◆ **Dataset excerpt**:
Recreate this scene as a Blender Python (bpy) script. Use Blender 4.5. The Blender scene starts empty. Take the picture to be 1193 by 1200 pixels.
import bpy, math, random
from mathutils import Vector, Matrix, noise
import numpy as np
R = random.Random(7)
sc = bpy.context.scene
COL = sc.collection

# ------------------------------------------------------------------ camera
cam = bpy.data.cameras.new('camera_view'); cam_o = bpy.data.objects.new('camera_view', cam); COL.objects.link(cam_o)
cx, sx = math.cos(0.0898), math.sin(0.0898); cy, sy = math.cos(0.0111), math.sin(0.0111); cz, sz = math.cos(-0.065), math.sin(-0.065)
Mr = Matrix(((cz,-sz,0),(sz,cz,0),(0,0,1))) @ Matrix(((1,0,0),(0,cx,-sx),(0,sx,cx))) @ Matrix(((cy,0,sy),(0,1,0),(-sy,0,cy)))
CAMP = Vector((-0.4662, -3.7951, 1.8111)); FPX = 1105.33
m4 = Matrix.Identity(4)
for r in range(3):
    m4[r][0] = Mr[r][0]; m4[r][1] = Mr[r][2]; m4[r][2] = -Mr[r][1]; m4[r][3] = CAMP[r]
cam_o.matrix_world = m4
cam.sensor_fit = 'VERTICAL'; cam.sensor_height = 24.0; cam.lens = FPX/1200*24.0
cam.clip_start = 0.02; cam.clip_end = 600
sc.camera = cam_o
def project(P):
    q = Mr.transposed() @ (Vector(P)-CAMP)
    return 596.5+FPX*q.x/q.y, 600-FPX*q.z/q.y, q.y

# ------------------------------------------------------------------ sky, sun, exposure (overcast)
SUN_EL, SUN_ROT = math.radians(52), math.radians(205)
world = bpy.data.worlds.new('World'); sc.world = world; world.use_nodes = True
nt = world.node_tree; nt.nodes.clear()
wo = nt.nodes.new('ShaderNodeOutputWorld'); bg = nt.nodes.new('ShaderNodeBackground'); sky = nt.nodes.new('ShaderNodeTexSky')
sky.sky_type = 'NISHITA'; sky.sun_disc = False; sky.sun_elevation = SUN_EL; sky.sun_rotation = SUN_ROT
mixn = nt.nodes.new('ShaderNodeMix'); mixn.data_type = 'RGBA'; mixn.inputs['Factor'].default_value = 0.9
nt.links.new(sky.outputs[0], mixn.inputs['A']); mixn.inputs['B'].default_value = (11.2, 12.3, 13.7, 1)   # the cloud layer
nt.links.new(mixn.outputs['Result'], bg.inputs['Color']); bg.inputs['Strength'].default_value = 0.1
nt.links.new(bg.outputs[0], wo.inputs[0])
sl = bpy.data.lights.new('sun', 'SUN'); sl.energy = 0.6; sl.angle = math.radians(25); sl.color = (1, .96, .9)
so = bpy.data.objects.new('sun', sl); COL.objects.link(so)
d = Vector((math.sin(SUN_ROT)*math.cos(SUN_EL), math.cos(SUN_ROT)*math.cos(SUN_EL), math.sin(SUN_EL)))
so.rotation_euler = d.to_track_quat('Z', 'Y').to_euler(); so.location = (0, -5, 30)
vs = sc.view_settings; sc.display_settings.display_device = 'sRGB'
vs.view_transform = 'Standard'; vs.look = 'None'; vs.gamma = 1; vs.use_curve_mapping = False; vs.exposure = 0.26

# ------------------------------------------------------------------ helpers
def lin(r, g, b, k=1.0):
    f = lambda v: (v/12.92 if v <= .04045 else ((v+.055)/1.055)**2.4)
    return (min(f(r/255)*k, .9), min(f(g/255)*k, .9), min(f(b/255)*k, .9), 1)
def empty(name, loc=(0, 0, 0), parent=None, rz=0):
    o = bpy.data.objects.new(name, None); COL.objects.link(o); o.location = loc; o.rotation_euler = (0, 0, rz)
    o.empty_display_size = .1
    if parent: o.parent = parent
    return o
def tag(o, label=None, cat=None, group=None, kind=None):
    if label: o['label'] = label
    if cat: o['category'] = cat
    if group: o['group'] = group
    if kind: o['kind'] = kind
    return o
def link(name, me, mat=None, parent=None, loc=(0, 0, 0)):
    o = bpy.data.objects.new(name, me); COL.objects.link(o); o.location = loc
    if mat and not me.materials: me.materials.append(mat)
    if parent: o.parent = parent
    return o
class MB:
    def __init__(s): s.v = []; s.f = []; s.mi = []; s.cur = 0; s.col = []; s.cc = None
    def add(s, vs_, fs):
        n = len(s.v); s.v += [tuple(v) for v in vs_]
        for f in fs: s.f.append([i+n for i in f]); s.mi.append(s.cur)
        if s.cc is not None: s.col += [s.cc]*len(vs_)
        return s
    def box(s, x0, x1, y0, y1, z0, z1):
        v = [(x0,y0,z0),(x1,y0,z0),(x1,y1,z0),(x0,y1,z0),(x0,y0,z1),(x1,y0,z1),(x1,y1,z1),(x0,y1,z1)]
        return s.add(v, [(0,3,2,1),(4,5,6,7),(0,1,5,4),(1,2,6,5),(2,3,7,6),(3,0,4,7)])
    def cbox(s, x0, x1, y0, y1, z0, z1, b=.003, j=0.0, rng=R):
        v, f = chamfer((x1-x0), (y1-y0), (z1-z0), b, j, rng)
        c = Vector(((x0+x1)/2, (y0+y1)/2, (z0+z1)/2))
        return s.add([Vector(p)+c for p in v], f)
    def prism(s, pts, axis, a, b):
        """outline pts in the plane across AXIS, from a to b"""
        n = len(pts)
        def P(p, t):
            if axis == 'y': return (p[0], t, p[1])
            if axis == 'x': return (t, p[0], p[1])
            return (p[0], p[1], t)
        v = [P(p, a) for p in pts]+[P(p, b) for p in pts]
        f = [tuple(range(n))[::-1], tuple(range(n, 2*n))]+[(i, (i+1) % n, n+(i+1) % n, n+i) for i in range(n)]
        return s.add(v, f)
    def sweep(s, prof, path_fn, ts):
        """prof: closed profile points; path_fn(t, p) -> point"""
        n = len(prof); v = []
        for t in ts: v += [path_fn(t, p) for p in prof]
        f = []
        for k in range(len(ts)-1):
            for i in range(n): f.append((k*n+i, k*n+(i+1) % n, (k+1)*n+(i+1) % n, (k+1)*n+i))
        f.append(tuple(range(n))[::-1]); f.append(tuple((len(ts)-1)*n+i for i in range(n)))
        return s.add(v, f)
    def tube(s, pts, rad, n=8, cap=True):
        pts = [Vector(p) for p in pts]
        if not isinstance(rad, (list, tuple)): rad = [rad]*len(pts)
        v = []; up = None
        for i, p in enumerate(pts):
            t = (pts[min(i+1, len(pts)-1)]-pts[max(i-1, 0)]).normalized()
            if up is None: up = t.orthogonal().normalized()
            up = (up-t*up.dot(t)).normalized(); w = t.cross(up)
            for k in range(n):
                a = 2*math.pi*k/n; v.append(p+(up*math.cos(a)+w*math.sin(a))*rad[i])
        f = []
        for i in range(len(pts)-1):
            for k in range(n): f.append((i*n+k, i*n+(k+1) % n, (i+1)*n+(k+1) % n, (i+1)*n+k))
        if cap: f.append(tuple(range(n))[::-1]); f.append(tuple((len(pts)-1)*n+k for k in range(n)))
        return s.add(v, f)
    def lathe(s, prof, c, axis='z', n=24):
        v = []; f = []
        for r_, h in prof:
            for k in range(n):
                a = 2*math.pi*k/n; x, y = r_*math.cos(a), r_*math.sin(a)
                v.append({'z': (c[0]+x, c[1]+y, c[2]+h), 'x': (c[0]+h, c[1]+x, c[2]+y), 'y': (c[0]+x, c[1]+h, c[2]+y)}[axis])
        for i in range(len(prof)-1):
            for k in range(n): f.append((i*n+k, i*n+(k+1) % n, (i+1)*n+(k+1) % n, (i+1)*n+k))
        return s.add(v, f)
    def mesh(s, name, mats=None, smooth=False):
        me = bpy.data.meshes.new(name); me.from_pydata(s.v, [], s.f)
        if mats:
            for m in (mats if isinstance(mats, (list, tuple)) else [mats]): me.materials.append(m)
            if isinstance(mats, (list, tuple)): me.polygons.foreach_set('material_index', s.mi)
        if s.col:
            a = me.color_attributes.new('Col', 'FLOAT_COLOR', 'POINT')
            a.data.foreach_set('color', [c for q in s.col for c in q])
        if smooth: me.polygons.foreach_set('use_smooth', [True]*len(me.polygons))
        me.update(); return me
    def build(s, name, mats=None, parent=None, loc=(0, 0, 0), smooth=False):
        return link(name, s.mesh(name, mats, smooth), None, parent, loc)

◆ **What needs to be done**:
Copy all lines from the material that include "scene".

◆ **Solution to this exercise**:
Recreate this scene as a Blender Python (bpy) script. Use Blender 4.5. The Blender scene starts empty. Take the picture to be 1193 by 1200 pixels.
sc = bpy.context.scene